概要
令和のダラさんとはともつか治臣による漫画作品である。大病を患い漫画家生命も危ぶまれたともつか氏の復帰作であり、氏曰く「自分の性癖の煮こごりのような女しか出てこない漫画」と答えているが、それがいい。
元は作者がTwitterやPixivFANBOXで公開していたとある都市伝説をモチーフとした漫画で、ニコニコ静画で2021年11月より個人連載として掲載開始。2022年3月よりコミックウォーカーにて商業版として連載が開始された(ニコニコ静画でも引き続きコミックウォーカー公式として新たに掲載)。
商業掲載化にあたっての変更点については余談に記載。
単行本が3巻まで発売中
作品解説
山村の一角の『忌み地』の封鎖がある嵐の夜に決壊した。近くに住む三十木谷姉弟はそこに足を踏み入れてしまう。そこには古より封印されていた恐ろしい存在がいた……のだが、三十木谷姉弟はケロっと受け入れてしまった。

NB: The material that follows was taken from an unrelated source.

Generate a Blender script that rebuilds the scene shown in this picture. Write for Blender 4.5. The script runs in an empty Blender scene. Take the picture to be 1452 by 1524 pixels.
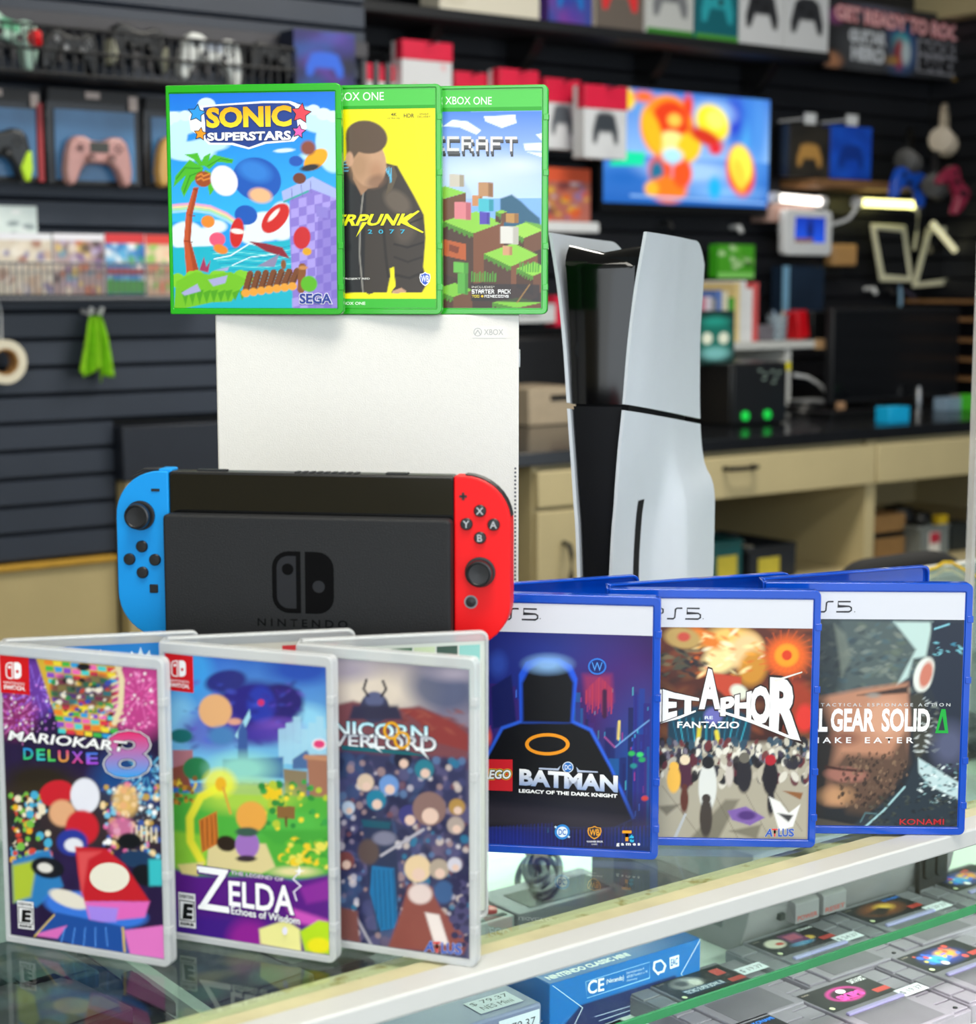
import bpy, bmesh, math, random
import numpy as np
from mathutils import Vector, Matrix

# ------------------------------------------------------------------ camera, world, lights, exposure
F_PX = 2600.0; PITCH = math.radians(7.38); EYE = 1.336; YAW = math.radians(36.8)
CT = 0.970                                   # top of the glass counter
scene = bpy.context.scene
COL = scene.collection
cam_d = bpy.data.cameras.new('camera'); cam = bpy.data.objects.new('camera', cam_d); COL.objects.link(cam)
cam.location = (0, 0, EYE); cam.rotation_euler = (math.pi/2 - PITCH, 0, 0)
cam_d.sensor_fit = 'HORIZONTAL'; cam_d.sensor_width = 36.0; cam_d.lens = 36.0*F_PX/1452.0
cam_d.clip_start = 0.05; cam_d.clip_end = 60
cam_d.dof.use_dof = True; cam_d.dof.focus_distance = 1.24; cam_d.dof.aperture_fstop = 9.5
scene.camera = cam
scene.view_settings.view_transform = 'Standard'; scene.view_settings.look = 'None'
scene.view_settings.gamma = 1.0; scene.view_settings.use_curve_mapping = False
scene.view_settings.exposure = 0.25
world = bpy.data.worlds.new('daylight'); scene.world = world; world.use_nodes = True
bg = world.node_tree.nodes['Background']
bg.inputs[0].default_value = (0.80, 0.90, 1.0, 1); bg.inputs[1].default_value = 1.15
def area(name, loc, rot, sx, sy, power, color):
    l = bpy.data.lights.new(name, 'AREA'); l.shape = 'RECTANGLE'; l.size = sx; l.size_y = sy
    l.energy = power; l.color = color
    o = bpy.data.objects.new(name, l); COL.objects.link(o); o.location = loc; o.rotation_euler = rot
    return o
cu, su = math.cos(YAW), math.sin(YAW)
def W(u, n, z=0.0): return Vector((u*cu - n*su, u*su + n*cu, z))      # room (along wall, towards wall) -> world
# daylight falling through the shop front behind and left of the camera
area('shop_front_daylight', W(-1.6, -2.2, 1.75), (math.radians(82), 0, YAW - math.radians(28)), 3.4, 1.9, 62, (0.90, 0.96, 1.0))
# two recessed ceiling fittings over the counter aisle
area('ceiling_light_glow', W(0.3, 0.2, 2.70), (0, 0, YAW), 1.2, 0.5, 20, (1.0, 0.96, 0.88))
area('ceiling_light_glow', W(2.6, 2.3, 2.70), (0, 0, YAW), 1.2, 0.5, 30, (1.0, 0.95, 0.86))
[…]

怪異:屋跨斑(やまたぎまだら)。かつては付近一帯で畏れられた邪神の如き存在であったが、マイペースで肝っ玉がデカすぎる姉弟には調子を狂わされっぱなしで……?
登場人物
現代
CVは関連動画のボイスコミックでの配役
- ダラさん(CV:ファイルーズあい)
- 古来よりこの地に封じられていた、多腕の半人半蛇の姿を持つ祟り神。呼び名は色々あるが、村では〈屋跨斑(やまたぎまだら)〉との呼称が一番多かったが、現在は彼女の事情を知った三十木谷姉妹の提案から『ダラさん』の愛称で呼ばれるように。前後不覚だった昔はガチ目な祟りももたらしたが、現在は神域に近づいた者に(死なない程度に弱めた)祟りビームや、携帯パケ死など地味に恐ろしい祟りをもたらす。異形の外観に反し性格は理知的で温厚。おっぱいが大きい。もともと真面目な性格故、奔放な三十木谷姉弟に道理を説き無軌道な行動を嗜めるなど、常識を弁えた人格者。おっぱいがでかい(大事なので2回言いました)。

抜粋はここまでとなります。